- What you should do
Transcribe every line exactly. Leave the pictures behind.

━━━━━━━━━━━━━━━━━━━━━━━━━━━━━━

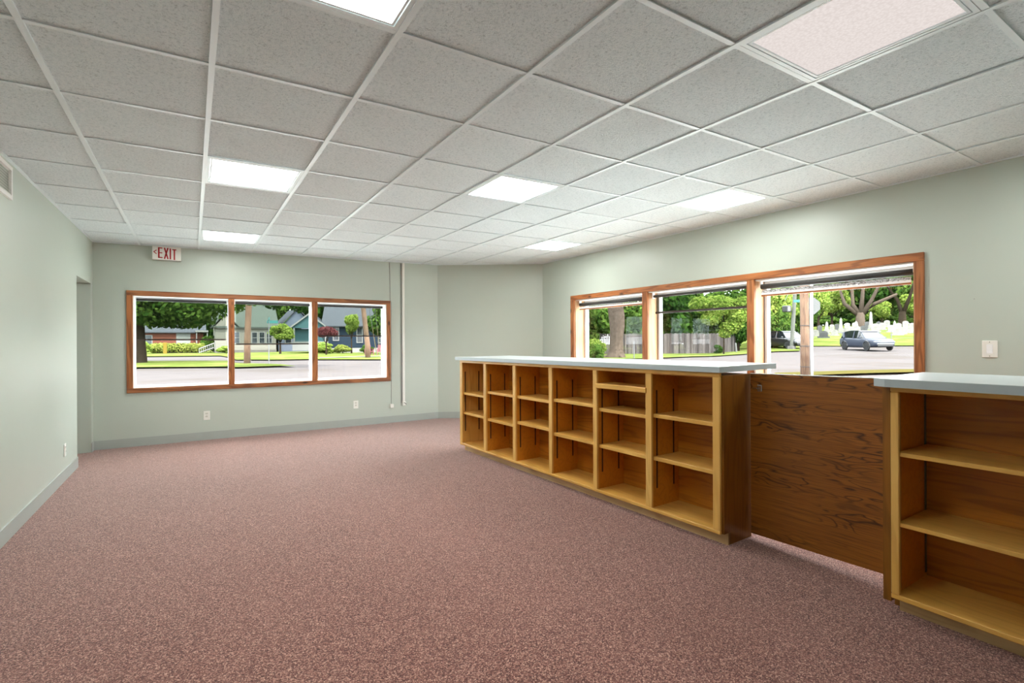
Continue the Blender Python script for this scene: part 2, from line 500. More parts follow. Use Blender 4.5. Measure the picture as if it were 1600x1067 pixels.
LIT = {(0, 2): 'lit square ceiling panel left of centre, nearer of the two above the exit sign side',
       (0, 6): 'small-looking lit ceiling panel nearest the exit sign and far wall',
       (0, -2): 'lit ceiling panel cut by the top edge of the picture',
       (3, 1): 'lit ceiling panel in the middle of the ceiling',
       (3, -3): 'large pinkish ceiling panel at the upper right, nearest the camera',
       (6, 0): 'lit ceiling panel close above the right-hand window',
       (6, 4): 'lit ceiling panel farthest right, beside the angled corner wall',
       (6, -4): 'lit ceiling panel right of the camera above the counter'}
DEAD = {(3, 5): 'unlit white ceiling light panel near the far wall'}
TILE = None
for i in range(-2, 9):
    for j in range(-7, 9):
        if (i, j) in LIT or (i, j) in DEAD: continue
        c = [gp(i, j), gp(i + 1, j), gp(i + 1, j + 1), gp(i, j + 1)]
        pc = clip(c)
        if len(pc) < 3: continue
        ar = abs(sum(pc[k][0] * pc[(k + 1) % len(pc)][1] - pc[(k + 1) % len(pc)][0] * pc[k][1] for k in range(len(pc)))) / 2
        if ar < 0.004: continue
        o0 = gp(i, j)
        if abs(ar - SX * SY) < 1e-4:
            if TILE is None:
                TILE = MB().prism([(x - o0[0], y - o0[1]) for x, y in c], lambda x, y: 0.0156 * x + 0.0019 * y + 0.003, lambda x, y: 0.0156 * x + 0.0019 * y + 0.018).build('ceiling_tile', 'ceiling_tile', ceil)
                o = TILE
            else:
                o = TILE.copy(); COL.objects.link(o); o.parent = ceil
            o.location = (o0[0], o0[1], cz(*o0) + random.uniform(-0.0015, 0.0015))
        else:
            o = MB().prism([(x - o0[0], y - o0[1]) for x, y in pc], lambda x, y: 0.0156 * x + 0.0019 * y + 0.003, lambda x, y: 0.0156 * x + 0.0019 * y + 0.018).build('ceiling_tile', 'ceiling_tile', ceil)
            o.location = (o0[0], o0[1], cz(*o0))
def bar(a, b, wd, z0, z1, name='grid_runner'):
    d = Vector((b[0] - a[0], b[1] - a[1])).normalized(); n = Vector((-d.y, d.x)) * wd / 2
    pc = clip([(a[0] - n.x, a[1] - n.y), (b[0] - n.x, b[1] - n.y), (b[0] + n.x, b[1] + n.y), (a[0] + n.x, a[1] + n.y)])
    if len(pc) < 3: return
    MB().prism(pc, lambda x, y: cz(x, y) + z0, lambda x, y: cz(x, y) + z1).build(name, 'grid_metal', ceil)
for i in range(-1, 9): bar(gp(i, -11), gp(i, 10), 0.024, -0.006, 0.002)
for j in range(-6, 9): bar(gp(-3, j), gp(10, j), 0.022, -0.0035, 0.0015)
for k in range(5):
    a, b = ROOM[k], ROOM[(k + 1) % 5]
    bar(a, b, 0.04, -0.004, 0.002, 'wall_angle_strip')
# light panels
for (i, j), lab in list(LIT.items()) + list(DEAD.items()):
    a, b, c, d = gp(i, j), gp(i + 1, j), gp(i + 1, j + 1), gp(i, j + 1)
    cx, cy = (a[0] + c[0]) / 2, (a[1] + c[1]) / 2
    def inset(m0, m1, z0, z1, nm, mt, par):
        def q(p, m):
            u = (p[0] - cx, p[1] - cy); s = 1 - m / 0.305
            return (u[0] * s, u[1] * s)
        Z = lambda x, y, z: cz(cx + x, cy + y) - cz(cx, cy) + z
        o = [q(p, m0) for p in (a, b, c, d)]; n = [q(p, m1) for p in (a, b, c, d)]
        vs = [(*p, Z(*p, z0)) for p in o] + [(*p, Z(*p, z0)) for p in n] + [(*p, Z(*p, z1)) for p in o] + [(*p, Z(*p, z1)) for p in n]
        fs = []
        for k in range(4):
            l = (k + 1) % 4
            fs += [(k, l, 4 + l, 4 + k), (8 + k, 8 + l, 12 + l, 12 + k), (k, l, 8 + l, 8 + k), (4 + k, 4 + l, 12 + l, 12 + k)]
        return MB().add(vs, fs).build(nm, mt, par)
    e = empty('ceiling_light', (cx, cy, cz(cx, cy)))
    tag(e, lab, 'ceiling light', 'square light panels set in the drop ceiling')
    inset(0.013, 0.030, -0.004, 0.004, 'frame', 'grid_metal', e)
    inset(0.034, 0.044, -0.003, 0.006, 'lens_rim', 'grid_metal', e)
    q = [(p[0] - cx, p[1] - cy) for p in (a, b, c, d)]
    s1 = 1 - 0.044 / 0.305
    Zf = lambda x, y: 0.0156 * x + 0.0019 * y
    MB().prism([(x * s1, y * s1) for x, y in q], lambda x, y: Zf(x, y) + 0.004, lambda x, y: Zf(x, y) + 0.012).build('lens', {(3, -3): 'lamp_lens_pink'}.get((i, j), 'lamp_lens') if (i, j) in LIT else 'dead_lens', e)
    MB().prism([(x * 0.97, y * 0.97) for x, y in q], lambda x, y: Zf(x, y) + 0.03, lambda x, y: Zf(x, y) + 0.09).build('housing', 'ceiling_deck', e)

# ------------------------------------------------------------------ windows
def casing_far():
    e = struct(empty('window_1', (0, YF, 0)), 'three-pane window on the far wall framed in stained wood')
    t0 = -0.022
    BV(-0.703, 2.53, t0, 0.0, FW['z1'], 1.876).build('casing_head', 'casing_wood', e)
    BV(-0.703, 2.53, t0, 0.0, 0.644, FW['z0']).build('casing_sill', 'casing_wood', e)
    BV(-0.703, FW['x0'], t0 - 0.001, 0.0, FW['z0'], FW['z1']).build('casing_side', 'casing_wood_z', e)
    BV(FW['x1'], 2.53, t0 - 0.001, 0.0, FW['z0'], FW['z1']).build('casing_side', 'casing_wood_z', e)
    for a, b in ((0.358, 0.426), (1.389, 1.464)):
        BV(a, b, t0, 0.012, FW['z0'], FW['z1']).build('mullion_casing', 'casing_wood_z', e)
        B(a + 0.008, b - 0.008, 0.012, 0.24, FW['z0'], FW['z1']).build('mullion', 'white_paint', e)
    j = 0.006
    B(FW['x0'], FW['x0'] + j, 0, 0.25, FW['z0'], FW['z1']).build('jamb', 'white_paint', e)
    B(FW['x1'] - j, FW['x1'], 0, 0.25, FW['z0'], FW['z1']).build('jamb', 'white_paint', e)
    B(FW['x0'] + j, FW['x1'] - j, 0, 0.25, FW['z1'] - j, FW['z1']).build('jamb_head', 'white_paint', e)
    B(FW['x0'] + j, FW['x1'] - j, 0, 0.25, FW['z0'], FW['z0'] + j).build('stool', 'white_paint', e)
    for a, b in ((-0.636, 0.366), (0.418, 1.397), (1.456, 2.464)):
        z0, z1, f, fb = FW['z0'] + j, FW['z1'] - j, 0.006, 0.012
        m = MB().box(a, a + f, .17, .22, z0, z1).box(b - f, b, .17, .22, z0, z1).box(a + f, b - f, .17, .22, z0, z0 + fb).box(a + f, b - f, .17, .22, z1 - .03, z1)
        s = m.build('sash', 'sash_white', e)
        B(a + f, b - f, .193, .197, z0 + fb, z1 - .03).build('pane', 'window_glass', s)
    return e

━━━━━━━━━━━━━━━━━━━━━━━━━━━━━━

- Response to this exercise
Continue the Blender Python script for this scene: part 2, from line 500. More parts follow. Use Blender 4.5. Measure the picture as if it were 1600x1067 pixels.
LIT = {(0, 2): 'lit square ceiling panel left of centre, nearer of the two above the exit sign side',
       (0, 6): 'small-looking lit ceiling panel nearest the exit sign and far wall',
       (0, -2): 'lit ceiling panel cut by the top edge of the picture',
       (3, 1): 'lit ceiling panel in the middle of the ceiling',
       (3, -3): 'large pinkish ceiling panel at the upper right, nearest the camera',
       (6, 0): 'lit ceiling panel close above the right-hand window',
       (6, 4): 'lit ceiling panel farthest right, beside the angled corner wall',
       (6, -4): 'lit ceiling panel right of the camera above the counter'}
DEAD = {(3, 5): 'unlit white ceiling light panel near the far wall'}
TILE = None
for i in range(-2, 9):
    for j in range(-7, 9):
        if (i, j) in LIT or (i, j) in DEAD: continue
        c = [gp(i, j), gp(i + 1, j), gp(i + 1, j + 1), gp(i, j + 1)]
        pc = clip(c)
        if len(pc) < 3: continue
        ar = abs(sum(pc[k][0] * pc[(k + 1) % len(pc)][1] - pc[(k + 1) % len(pc)][0] * pc[k][1] for k in range(len(pc)))) / 2
        if ar < 0.004: continue
        o0 = gp(i, j)
        if abs(ar - SX * SY) < 1e-4:
            if TILE is None:
                TILE = MB().prism([(x - o0[0], y - o0[1]) for x, y in c], lambda x, y: 0.0156 * x + 0.0019 * y + 0.003, lambda x, y: 0.0156 * x + 0.0019 * y + 0.018).build('ceiling_tile', 'ceiling_tile', ceil)
                o = TILE
            else:
                o = TILE.copy(); COL.objects.link(o); o.parent = ceil
            o.location = (o0[0], o0[1], cz(*o0) + random.uniform(-0.0015, 0.0015))
        else:
            o = MB().prism([(x - o0[0], y - o0[1]) for x, y in pc], lambda x, y: 0.0156 * x + 0.0019 * y + 0.003, lambda x, y: 0.0156 * x + 0.0019 * y + 0.018).build('ceiling_tile', 'ceiling_tile', ceil)
            o.location = (o0[0], o0[1], cz(*o0))
def bar(a, b, wd, z0, z1, name='grid_runner'):
    d = Vector((b[0] - a[0], b[1] - a[1])).normalized(); n = Vector((-d.y, d.x)) * wd / 2
    pc = clip([(a[0] - n.x, a[1] - n.y), (b[0] - n.x, b[1] - n.y), (b[0] + n.x, b[1] + n.y), (a[0] + n.x, a[1] + n.y)])
    if len(pc) < 3: return
    MB().prism(pc, lambda x, y: cz(x, y) + z0, lambda x, y: cz(x, y) + z1).build(name, 'grid_metal', ceil)
for i in range(-1, 9): bar(gp(i, -11), gp(i, 10), 0.024, -0.006, 0.002)
for j in range(-6, 9): bar(gp(-3, j), gp(10, j), 0.022, -0.0035, 0.0015)
for k in range(5):
    a, b = ROOM[k], ROOM[(k + 1) % 5]
    bar(a, b, 0.04, -0.004, 0.002, 'wall_angle_strip')
# light panels
for (i, j), lab in list(LIT.items()) + list(DEAD.items()):
    a, b, c, d = gp(i, j), gp(i + 1, j), gp(i + 1, j + 1), gp(i, j + 1)
    cx, cy = (a[0] + c[0]) / 2, (a[1] + c[1]) / 2
    def inset(m0, m1, z0, z1, nm, mt, par):
        def q(p, m):
            u = (p[0] - cx, p[1] - cy); s = 1 - m / 0.305
            return (u[0] * s, u[1] * s)
        Z = lambda x, y, z: cz(cx + x, cy + y) - cz(cx, cy) + z
        o = [q(p, m0) for p in (a, b, c, d)]; n = [q(p, m1) for p in (a, b, c, d)]
        vs = [(*p, Z(*p, z0)) for p in o] + [(*p, Z(*p, z0)) for p in n] + [(*p, Z(*p, z1)) for p in o] + [(*p, Z(*p, z1)) for p in n]
        fs = []
        for k in range(4):
            l = (k + 1) % 4
            fs += [(k, l, 4 + l, 4 + k), (8 + k, 8 + l, 12 + l, 12 + k), (k, l, 8 + l, 8 + k), (4 + k, 4 + l, 12 + l, 12 + k)]
        return MB().add(vs, fs).build(nm, mt, par)
    e = empty('ceiling_light', (cx, cy, cz(cx, cy)))
    tag(e, lab, 'ceiling light', 'square light panels set in the drop ceiling')
    inset(0.013, 0.030, -0.004, 0.004, 'frame', 'grid_metal', e)
    inset(0.034, 0.044, -0.003, 0.006, 'lens_rim', 'grid_metal', e)
    q = [(p[0] - cx, p[1] - cy) for p in (a, b, c, d)]
    s1 = 1 - 0.044 / 0.305
    Zf = lambda x, y: 0.0156 * x + 0.0019 * y
    MB().prism([(x * s1, y * s1) for x, y in q], lambda x, y: Zf(x, y) + 0.004, lambda x, y: Zf(x, y) + 0.012).build('lens', {(3, -3): 'lamp_lens_pink'}.get((i, j), 'lamp_lens') if (i, j) in LIT else 'dead_lens', e)
    MB().prism([(x * 0.97, y * 0.97) for x, y in q], lambda x, y: Zf(x, y) + 0.03, lambda x, y: Zf(x, y) + 0.09).build('housing', 'ceiling_deck', e)

# ------------------------------------------------------------------ windows
def casing_far():
    e = struct(empty('window_1', (0, YF, 0)), 'three-pane window on the far wall framed in stained wood')
    t0 = -0.022
    BV(-0.703, 2.53, t0, 0.0, FW['z1'], 1.876).build('casing_head', 'casing_wood', e)
    BV(-0.703, 2.53, t0, 0.0, 0.644, FW['z0']).build('casing_sill', 'casing_wood', e)
    BV(-0.703, FW['x0'], t0 - 0.001, 0.0, FW['z0'], FW['z1']).build('casing_side', 'casing_wood_z', e)
    BV(FW['x1'], 2.53, t0 - 0.001, 0.0, FW['z0'], FW['z1']).build('casing_side', 'casing_wood_z', e)
    for a, b in ((0.358, 0.426), (1.389, 1.464)):
        BV(a, b, t0, 0.012, FW['z0'], FW['z1']).build('mullion_casing', 'casing_wood_z', e)
        B(a + 0.008, b - 0.008, 0.012, 0.24, FW['z0'], FW['z1']).build('mullion', 'white_paint', e)
    j = 0.006
    B(FW['x0'], FW['x0'] + j, 0, 0.25, FW['z0'], FW['z1']).build('jamb', 'white_paint', e)
    B(FW['x1'] - j, FW['x1'], 0, 0.25, FW['z0'], FW['z1']).build('jamb', 'white_paint', e)
    B(FW['x0'] + j, FW['x1'] - j, 0, 0.25, FW['z1'] - j, FW['z1']).build('jamb_head', 'white_paint', e)
    B(FW['x0'] + j, FW['x1'] - j, 0, 0.25, FW['z0'], FW['z0'] + j).build('stool', 'white_paint', e)
    for a, b in ((-0.636, 0.366), (0.418, 1.397), (1.456, 2.464)):
        z0, z1, f, fb = FW['z0'] + j, FW['z1'] - j, 0.006, 0.012
        m = MB().box(a, a + f, .17, .22, z0, z1).box(b - f, b, .17, .22, z0, z1).box(a + f, b - f, .17, .22, z0, z0 + fb).box(a + f, b - f, .17, .22, z1 - .03, z1)
        s = m.build('sash', 'sash_white', e)
        B(a + f, b - f, .193, .197, z0 + fb, z1 - .03).build('pane', 'window_glass', s)
    return e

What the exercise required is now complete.